Thursday, November 1, 2012

Ill Niño - Epidemia

When I recieved Ill Niño's latest album Epidemia, I have to admit I was a bit hesitant about it. I try to be open minded musically and say I will pretty much give any chance, but I have to say that going into this I had a pre-conceived notion that I would not really enjoy this album, but I have to say there is something about Epidemia that is pretty enjoyable.

In this day and age nu-metal has largely lost its popularity in that there aren’t nearly as many upstart nu metal bands as there were in the 90’s, and the remaining popular bands have had to adapt. The largest example of this being Korn infusing dubstep into their music, making what was once a decent band into a unlistenable mess. Or Linkin Park straight up changing their sound entirely for a more poppy sound, but admittedly enjoyable sound. However some bands seem to stick with it, take Slipknot for instance, or go on to a more typically respected genre, take Chimaira for example. Ill Niño have stuck with their sound though, and don’t show signs of changing what they are doing. Ill Niño’s sound could be described as what you might get if Breaking Benjamin and Slipknot or Chimaira came together to form a band.
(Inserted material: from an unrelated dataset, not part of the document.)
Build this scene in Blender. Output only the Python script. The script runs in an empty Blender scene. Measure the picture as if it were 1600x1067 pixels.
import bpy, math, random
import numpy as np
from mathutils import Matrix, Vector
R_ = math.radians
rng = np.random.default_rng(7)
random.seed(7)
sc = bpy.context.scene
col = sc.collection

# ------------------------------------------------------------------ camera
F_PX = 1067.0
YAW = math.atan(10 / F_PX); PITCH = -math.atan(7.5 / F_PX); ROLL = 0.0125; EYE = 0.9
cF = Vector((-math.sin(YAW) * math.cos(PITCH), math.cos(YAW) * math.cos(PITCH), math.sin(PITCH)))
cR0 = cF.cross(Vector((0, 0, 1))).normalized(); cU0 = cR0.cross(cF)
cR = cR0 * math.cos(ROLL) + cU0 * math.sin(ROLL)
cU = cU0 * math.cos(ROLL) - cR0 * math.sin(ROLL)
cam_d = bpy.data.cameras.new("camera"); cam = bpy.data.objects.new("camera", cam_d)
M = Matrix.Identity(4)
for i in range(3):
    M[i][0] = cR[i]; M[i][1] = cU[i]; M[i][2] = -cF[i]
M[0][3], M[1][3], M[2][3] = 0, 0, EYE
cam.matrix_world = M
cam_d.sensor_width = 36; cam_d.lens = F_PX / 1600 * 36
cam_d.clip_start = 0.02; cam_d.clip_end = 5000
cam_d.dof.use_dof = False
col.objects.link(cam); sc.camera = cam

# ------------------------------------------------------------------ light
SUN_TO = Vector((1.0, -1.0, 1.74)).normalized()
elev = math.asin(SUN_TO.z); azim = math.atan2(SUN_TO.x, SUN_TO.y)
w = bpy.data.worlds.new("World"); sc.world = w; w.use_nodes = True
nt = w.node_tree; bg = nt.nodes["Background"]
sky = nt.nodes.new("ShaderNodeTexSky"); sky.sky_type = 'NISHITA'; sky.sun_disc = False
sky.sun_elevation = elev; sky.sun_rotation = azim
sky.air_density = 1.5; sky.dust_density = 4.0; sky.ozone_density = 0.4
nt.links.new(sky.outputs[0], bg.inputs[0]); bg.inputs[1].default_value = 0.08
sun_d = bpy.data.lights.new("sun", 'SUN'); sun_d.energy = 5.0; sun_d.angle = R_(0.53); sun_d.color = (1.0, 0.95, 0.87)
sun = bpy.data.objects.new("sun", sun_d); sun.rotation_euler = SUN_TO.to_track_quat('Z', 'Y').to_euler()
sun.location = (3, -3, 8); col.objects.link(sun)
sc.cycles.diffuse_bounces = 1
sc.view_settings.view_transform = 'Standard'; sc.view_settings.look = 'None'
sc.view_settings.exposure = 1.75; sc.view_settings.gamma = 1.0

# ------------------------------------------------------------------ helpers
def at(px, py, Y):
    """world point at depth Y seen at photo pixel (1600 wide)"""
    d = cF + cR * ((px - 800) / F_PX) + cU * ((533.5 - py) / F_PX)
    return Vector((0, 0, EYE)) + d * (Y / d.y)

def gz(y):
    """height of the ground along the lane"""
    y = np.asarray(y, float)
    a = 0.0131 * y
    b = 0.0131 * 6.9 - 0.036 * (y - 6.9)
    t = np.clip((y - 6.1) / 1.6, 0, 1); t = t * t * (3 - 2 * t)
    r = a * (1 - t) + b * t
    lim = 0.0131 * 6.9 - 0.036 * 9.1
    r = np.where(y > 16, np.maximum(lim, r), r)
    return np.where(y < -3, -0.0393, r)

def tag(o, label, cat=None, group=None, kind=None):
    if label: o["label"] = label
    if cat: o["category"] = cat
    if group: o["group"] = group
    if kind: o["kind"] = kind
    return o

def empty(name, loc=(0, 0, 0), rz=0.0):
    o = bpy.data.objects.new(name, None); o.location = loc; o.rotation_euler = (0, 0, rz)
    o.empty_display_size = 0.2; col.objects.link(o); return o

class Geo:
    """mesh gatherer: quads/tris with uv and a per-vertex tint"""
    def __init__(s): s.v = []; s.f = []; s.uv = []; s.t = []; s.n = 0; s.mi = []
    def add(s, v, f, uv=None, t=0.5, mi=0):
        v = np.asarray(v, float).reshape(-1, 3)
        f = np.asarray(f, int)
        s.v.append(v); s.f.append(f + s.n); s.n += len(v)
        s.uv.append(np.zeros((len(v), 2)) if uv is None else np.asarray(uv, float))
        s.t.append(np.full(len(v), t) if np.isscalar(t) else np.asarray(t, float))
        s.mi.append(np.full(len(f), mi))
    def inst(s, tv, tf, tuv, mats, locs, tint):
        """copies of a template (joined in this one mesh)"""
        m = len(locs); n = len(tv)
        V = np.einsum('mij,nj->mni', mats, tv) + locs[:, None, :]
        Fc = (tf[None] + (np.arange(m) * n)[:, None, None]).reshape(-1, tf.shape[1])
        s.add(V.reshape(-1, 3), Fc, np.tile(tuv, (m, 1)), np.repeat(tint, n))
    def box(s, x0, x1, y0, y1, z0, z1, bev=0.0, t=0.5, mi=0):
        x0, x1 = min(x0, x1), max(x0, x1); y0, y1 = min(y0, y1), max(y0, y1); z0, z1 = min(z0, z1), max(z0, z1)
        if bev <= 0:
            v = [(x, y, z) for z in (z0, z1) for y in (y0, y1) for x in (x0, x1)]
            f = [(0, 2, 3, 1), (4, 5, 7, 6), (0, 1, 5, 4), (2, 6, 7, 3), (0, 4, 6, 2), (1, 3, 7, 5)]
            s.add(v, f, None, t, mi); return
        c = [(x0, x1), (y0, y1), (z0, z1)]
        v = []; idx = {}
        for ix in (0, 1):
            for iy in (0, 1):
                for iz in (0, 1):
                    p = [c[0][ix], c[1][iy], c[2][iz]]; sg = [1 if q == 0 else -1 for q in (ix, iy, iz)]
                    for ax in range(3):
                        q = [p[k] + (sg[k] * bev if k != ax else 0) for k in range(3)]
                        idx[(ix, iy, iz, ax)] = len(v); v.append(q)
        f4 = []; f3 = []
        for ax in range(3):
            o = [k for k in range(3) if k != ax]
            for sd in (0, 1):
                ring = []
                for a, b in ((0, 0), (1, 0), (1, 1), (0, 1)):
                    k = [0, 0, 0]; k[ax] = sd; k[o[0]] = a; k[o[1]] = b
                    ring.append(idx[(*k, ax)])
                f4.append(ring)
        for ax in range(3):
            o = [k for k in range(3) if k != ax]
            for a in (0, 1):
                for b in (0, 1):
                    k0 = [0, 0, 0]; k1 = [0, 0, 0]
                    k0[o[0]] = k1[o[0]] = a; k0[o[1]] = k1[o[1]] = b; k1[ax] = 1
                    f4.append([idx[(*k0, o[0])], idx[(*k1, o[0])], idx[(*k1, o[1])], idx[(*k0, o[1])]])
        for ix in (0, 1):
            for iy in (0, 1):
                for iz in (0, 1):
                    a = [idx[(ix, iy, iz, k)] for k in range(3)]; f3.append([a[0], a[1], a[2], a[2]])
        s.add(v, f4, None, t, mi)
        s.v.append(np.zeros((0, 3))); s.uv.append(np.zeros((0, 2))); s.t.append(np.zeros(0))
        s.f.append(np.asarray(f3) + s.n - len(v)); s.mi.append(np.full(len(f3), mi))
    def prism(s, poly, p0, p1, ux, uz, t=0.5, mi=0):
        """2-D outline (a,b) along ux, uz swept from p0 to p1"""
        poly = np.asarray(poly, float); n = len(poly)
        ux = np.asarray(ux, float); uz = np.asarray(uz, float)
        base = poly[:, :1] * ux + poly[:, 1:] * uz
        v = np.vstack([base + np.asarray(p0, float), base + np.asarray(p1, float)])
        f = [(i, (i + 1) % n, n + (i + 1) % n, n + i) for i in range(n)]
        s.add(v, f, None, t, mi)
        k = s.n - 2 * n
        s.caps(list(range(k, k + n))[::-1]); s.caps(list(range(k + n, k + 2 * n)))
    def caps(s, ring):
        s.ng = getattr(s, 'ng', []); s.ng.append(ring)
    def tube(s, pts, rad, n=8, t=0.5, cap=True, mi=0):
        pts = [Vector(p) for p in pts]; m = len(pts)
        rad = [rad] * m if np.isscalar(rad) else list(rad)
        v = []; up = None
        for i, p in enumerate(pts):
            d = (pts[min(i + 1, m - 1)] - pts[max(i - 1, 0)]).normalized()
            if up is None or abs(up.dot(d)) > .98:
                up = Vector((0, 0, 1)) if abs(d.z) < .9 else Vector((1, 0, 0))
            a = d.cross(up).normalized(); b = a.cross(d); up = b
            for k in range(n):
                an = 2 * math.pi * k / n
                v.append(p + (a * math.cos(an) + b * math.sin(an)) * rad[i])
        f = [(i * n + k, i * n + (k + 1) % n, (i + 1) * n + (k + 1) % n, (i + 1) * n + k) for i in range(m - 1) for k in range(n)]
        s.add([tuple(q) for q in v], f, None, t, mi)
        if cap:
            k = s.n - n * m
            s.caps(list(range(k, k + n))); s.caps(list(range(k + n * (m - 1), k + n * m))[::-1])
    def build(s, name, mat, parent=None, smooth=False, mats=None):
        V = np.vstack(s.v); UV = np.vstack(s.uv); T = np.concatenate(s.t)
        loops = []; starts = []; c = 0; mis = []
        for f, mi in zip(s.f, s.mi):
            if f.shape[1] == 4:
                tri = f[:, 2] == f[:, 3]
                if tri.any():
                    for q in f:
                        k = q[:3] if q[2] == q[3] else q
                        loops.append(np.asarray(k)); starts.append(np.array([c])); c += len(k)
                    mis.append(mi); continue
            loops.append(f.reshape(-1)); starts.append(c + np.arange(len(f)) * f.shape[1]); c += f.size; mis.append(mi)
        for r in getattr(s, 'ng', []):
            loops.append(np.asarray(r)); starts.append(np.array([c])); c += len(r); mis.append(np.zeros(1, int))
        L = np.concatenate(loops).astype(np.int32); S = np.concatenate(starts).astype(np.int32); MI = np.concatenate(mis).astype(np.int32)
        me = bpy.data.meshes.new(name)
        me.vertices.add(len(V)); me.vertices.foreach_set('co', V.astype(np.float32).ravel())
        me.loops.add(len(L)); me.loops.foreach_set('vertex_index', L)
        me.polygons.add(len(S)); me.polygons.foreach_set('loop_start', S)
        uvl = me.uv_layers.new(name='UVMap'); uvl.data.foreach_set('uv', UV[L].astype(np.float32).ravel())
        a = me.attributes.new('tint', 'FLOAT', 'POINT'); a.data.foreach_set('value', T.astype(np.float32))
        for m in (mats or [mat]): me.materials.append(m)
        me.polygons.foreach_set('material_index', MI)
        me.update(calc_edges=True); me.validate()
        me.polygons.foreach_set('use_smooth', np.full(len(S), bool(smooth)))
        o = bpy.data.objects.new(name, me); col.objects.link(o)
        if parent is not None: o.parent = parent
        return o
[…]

Now let’s get onto Epidemia shall we? This album won’t do anything to blow you away in terms of technicality, or newness, and if you don’t like clean vocals you’d probably be best to steer clear of this album, but what the band has accomplished is making a pretty solid album full of catchy songs and well done writing. It is everything you could ask for in terms of production as well. Everything is clear, nothing feels buried and on the same token nothing is too prominent that it becomes obnoxious.

However Epidemia is far from perfect. There are not any songs on the album that are notably bad, but on the flip side of things there are not any that are too notably great. It gets a bit repetitive even with the nice Latin touches on the album, but each song seems to have a pretty similar tempo and structure, just with different guitar riffs. The first track ‘The Depression’ and the last track ‘Invisible People’ are easily the best tracks on the album and pretty much captures the sound for the rest of the album.

What does shine on the album though is the addition of some more technical feeling guitar riffs, which separates them a small bit from their older material and does pave a way to a heavier sound which most would welcome. The final track ‘Invisible People’ has a rather solid beginning and if they stuck to a heavier sound like that in the future I would personally enjoy it more. Also the collision of more technical riffs and the Latin drums in the background craft a nice atmosphere.

Overall there is no reason to hate on Epidemia, it is a small step forward for the band, and while there is room for improvement, Ill Niño have crafted something that is pretty enjoyable and does give a bit of a nostalgic feel.